Livin' la Vida Roko

Monday, December 03, 2007

Day 1: Cheese Sabbatical

My last day of work was Friday.

I spent all weekend playing in a dodgeball tournament and now I have a full week of doing nothing/anything/everything until I start my new job. I am excited. For my first day of nothing awesomeness, I slept until 11:15 while my body attempted to heal itself. Then I drank my morning coffee while heating up milk to make my first batch of cheese.

Yes, I am on a cheese sabbatical.

I'm starting with a queso blanco, a white cheese that I love and seemed pretty easy. I went to the library and picked a couple books on making cheese. I've read them over the past week and was excited to try things out. Especially since I found a goat milk dealer. But more on that later. The books recommended starting with a cottage cheese or a cream cheese, but the queso blanco interested me and also seemed pretty easy. Plus, I could save the whey to make a ricotta, which was also supposed to be pretty easy. Done.

I made two batches of the queso blanco* -- a plain version and one with roasted garlic and pancetta. They are both hanging in the basement fridge. I used the whey from the cheeses to make a ricotta.** Wow, tell me again why people buy it? An 8 year old can make ricotta. And would love doing it.

As the curds were draining, I made dinner and a big batch of egg nog for the holidays. Then cleaned up the mounds of pots and drank a glass of wine. The tuaca is doing great; we added the cinnamon stick and simple syrup last night. I drank a small glass tonight to make sure it wasn't poison. Hmmm, it just might be... I'll have to keep Ken away from it. In other news, Kinley really likes whey. The books said that pets love it. It is true, although he'd probably eat just about anything that I gave him so I don't quite have a negative control.

*Queso Blanco
1 gallon milk
1/4 cup cider vinegar
(1/4 cup roasted garlic and 1/4 cup cooked and diced pancetta)

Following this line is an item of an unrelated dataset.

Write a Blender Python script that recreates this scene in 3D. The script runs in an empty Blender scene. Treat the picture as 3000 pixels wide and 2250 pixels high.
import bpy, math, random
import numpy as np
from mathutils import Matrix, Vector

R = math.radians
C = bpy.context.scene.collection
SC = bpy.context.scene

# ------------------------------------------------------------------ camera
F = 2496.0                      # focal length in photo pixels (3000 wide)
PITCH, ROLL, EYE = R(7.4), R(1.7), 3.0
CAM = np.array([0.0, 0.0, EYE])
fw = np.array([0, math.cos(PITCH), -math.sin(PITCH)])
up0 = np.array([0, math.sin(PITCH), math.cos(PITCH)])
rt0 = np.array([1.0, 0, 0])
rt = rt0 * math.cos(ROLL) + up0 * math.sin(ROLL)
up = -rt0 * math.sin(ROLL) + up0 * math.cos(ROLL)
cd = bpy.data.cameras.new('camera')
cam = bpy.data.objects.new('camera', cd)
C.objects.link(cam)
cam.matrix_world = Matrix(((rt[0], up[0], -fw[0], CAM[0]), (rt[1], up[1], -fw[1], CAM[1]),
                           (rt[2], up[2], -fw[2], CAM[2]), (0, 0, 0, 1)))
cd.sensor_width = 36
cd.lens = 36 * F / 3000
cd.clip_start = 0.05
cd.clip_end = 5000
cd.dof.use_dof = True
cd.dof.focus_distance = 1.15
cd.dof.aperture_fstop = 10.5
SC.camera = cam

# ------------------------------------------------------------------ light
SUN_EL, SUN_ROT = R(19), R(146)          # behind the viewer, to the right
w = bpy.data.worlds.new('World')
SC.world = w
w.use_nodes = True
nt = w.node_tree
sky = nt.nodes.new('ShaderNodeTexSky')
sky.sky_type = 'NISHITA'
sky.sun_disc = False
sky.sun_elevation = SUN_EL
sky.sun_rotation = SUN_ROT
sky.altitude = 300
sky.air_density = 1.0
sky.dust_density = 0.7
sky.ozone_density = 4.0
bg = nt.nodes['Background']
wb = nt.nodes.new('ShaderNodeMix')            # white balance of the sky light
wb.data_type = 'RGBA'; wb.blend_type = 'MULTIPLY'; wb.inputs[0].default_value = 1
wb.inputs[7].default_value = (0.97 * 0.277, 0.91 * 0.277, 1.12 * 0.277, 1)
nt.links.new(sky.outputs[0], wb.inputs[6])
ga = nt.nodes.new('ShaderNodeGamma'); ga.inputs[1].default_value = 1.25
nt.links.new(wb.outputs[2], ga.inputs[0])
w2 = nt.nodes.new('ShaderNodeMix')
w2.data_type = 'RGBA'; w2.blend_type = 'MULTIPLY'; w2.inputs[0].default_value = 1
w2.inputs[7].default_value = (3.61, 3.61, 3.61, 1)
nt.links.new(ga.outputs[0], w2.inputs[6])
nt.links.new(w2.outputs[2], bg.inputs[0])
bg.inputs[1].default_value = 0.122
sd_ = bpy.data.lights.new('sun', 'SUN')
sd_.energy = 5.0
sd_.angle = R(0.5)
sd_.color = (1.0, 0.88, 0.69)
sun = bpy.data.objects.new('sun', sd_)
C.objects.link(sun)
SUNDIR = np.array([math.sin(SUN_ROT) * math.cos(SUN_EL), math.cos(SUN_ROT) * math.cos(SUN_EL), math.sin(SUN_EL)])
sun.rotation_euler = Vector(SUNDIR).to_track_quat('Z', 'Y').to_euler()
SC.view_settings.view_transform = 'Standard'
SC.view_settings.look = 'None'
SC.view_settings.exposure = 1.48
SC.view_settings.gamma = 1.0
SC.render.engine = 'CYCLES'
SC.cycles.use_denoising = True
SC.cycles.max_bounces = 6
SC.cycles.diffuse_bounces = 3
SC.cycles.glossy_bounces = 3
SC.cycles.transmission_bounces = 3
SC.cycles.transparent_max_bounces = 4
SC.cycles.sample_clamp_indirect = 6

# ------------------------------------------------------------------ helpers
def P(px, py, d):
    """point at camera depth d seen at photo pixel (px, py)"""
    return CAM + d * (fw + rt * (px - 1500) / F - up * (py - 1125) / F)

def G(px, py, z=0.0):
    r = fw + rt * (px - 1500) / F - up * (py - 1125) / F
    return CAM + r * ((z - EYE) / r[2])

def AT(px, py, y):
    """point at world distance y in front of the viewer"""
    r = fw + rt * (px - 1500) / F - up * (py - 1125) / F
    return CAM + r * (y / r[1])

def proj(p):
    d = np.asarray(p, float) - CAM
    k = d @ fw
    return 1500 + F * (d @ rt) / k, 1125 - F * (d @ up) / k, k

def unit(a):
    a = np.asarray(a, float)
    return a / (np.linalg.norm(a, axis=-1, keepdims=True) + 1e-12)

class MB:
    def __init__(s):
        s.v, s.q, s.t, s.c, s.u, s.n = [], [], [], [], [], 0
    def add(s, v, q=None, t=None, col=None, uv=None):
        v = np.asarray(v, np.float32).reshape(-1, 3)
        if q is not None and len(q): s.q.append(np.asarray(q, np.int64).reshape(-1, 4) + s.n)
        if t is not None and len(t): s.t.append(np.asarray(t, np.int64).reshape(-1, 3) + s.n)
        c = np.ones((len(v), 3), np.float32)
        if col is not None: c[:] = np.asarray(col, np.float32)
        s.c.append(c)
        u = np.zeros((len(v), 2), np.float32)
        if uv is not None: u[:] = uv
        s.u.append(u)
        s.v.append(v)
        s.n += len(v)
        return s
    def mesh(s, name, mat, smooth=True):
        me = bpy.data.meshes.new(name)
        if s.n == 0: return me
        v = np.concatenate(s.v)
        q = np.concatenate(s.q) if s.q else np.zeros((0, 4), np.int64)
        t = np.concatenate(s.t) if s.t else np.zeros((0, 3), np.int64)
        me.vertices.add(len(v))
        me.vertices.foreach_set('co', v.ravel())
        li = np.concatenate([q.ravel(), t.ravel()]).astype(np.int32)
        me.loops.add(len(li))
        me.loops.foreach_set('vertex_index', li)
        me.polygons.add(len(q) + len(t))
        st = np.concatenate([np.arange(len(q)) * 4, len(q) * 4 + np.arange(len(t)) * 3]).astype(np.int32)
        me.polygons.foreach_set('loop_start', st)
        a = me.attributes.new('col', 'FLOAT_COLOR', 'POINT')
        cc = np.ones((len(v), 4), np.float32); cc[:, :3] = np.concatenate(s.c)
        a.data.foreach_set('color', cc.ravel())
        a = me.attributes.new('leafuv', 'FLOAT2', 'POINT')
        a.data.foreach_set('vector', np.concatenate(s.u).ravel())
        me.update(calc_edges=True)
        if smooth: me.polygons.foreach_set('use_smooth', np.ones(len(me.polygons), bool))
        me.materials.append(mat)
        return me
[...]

Heat milk to 175-180 and hold it there for 10 minutes. Remove from heat, add vinegar and stir briefly. Allow curds to form while milk acidifies. Strain through cheesecloth. Once most of the whey had drained, I opened the cheesecloth pouch and added the desired goodies and mixed it into the warm curd. Then closed up shop and hung the bagged cheese for a couple hours. Save whey for making ricotta**. Yield: 1 big mound of cheese.

**Ricotta
1.5 gallons whey from aforementioned cheese
2 cups whole milk (optional)
1/4 cup cider vinegar

Heat whey to 200 degrees, add milk when close to temperature. Add vinegar and watch albumin and curds form before your eyes. Strain through cheesecloth. Yield 1-2 cups ricotta.